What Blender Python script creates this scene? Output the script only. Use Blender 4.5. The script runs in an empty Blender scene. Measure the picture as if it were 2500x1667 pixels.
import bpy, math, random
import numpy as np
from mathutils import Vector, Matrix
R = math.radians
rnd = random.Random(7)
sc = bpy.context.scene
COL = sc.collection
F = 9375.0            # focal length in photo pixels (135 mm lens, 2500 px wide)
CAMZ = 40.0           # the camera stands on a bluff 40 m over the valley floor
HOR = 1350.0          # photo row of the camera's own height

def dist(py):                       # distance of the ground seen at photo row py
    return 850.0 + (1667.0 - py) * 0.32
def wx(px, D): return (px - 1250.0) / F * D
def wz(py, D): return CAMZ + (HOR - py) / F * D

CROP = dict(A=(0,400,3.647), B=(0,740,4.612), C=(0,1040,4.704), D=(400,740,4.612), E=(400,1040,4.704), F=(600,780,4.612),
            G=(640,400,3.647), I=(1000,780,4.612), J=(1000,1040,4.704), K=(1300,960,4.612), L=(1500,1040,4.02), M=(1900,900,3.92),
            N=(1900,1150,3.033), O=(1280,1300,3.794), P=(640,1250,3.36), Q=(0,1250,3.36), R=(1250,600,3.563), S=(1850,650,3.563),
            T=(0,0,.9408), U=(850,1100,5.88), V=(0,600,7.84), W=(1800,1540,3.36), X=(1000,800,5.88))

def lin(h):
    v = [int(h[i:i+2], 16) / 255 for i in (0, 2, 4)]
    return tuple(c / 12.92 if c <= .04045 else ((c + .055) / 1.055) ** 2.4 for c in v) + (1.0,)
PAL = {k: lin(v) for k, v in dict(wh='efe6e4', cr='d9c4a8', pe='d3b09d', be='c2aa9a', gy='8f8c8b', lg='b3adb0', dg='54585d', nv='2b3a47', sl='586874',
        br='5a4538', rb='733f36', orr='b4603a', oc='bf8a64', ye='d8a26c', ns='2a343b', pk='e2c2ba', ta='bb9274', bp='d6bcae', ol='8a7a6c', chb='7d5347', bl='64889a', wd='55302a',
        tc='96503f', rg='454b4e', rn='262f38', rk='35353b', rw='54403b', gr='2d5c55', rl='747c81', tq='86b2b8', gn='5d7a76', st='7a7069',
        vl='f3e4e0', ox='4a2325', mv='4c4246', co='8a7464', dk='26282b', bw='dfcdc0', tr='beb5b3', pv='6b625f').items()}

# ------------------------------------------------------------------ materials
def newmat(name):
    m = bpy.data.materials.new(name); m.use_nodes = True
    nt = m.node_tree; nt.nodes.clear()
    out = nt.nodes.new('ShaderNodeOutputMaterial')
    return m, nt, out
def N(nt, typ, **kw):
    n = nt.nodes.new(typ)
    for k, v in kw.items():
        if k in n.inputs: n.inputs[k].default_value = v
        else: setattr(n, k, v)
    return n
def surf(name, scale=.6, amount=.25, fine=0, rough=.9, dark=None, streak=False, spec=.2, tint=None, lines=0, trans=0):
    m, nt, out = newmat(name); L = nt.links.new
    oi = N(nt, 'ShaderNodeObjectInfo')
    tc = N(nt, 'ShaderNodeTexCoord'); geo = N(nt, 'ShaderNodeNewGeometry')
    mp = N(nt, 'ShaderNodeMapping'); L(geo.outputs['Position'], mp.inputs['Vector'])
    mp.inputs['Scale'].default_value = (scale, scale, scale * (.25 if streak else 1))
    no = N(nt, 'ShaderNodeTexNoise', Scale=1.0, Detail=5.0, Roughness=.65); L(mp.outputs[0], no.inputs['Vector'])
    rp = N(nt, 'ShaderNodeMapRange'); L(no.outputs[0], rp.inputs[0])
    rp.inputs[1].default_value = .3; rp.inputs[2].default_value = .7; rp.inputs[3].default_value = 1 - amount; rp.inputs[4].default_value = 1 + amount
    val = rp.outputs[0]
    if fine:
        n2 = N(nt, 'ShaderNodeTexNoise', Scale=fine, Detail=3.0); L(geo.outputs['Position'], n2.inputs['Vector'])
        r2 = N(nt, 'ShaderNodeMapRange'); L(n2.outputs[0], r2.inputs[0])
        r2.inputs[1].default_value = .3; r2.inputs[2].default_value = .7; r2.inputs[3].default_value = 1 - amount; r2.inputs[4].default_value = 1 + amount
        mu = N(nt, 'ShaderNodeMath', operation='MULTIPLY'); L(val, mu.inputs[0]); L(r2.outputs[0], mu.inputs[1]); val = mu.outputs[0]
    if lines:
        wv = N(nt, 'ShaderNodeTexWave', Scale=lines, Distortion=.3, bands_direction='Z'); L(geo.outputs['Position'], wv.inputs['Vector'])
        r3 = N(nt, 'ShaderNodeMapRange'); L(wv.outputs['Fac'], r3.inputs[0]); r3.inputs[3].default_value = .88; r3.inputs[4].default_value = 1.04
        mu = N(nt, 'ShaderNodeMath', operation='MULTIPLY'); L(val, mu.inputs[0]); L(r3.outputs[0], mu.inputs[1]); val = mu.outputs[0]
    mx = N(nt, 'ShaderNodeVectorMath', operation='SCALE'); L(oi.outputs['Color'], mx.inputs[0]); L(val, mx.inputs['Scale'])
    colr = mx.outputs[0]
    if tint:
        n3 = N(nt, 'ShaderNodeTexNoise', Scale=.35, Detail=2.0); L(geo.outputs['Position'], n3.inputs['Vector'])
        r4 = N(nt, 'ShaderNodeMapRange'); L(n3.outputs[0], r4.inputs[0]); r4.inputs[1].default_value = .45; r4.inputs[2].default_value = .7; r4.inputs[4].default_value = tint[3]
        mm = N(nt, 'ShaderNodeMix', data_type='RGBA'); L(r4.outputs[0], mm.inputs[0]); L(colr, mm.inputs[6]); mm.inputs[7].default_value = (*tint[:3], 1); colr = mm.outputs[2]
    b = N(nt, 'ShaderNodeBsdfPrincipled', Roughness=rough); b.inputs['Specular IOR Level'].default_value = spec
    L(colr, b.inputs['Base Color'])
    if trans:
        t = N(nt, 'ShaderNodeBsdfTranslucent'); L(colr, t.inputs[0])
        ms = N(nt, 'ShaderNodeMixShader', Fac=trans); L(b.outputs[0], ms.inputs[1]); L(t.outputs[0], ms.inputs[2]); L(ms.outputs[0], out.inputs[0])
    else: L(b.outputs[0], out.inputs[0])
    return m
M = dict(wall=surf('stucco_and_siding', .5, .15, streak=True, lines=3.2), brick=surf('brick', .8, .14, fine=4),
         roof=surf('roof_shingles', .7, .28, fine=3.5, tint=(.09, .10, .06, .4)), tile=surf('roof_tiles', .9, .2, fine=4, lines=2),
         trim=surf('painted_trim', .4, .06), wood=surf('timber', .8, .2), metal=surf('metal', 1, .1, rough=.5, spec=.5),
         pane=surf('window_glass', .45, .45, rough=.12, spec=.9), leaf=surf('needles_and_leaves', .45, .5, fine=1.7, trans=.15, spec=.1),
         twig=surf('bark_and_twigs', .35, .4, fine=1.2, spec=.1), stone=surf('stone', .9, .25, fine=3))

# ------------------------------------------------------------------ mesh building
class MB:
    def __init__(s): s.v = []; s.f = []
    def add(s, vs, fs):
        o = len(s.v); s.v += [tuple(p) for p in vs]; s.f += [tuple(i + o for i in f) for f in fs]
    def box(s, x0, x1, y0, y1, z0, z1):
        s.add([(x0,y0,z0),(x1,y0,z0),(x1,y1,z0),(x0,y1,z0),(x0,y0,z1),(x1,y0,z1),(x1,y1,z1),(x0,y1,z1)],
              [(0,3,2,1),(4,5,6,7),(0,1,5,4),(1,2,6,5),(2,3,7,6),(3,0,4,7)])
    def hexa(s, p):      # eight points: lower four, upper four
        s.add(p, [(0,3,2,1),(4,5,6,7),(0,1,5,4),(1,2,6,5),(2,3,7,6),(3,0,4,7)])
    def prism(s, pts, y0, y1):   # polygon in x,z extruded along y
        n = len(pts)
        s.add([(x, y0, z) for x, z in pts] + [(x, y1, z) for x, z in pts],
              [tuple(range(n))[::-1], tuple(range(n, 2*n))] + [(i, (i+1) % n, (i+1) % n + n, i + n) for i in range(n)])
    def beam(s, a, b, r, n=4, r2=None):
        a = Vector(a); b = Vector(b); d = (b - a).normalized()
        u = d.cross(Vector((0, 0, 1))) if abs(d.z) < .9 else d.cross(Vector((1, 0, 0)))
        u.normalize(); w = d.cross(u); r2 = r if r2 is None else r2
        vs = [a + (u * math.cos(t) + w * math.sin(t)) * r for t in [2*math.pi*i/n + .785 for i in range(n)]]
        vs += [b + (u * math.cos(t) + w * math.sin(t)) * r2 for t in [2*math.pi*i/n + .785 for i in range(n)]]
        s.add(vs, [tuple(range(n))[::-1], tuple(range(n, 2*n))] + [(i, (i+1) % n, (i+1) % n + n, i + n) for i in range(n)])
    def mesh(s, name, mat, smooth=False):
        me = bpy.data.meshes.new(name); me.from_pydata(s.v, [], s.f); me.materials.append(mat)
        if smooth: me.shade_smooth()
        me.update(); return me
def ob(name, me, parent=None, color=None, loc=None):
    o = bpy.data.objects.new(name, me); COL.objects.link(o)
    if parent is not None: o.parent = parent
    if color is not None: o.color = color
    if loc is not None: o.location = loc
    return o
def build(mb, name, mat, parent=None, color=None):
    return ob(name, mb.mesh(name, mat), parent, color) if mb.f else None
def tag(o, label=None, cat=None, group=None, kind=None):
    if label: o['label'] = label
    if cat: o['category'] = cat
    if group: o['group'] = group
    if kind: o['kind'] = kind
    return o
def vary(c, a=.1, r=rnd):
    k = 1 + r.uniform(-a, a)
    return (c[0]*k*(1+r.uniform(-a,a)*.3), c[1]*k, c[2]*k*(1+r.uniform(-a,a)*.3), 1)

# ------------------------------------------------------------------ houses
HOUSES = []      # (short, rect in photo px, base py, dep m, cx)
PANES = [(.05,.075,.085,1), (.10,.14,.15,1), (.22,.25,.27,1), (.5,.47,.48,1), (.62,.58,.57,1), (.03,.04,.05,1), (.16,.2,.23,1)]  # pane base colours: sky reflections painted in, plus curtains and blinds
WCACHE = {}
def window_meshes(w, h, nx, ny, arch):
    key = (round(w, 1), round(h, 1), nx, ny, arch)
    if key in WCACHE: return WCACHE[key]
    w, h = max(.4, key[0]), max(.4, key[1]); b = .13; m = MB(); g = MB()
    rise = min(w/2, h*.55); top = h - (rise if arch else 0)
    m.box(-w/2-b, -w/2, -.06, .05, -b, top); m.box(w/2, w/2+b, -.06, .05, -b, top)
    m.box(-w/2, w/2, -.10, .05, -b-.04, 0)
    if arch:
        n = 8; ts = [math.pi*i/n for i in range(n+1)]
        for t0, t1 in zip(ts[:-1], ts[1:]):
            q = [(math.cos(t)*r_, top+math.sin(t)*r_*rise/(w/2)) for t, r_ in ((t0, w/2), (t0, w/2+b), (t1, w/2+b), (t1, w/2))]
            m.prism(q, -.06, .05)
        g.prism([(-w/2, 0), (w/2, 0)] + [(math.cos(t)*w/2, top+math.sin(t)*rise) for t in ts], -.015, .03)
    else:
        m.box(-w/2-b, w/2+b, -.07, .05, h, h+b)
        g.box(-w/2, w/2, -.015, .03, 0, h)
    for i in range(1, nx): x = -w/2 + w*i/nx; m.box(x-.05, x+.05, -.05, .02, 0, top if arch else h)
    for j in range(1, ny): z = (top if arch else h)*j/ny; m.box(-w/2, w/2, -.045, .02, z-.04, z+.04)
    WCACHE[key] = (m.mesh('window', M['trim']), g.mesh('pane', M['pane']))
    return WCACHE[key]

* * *

#### [AIM]
All lines from the beginning of the material above through the one with "def wz(py, D): return" need to be returned exactly; please return those and only those.

#### [TASK OUTPUT]
What Blender Python script creates this scene? Output the script only. Use Blender 4.5. The script runs in an empty Blender scene. Measure the picture as if it were 2500x1667 pixels.
import bpy, math, random
import numpy as np
from mathutils import Vector, Matrix
R = math.radians
rnd = random.Random(7)
sc = bpy.context.scene
COL = sc.collection
F = 9375.0            # focal length in photo pixels (135 mm lens, 2500 px wide)
CAMZ = 40.0           # the camera stands on a bluff 40 m over the valley floor
HOR = 1350.0          # photo row of the camera's own height

def dist(py):                       # distance of the ground seen at photo row py
    return 850.0 + (1667.0 - py) * 0.32
def wx(px, D): return (px - 1250.0) / F * D
def wz(py, D): return CAMZ + (HOR - py) / F * D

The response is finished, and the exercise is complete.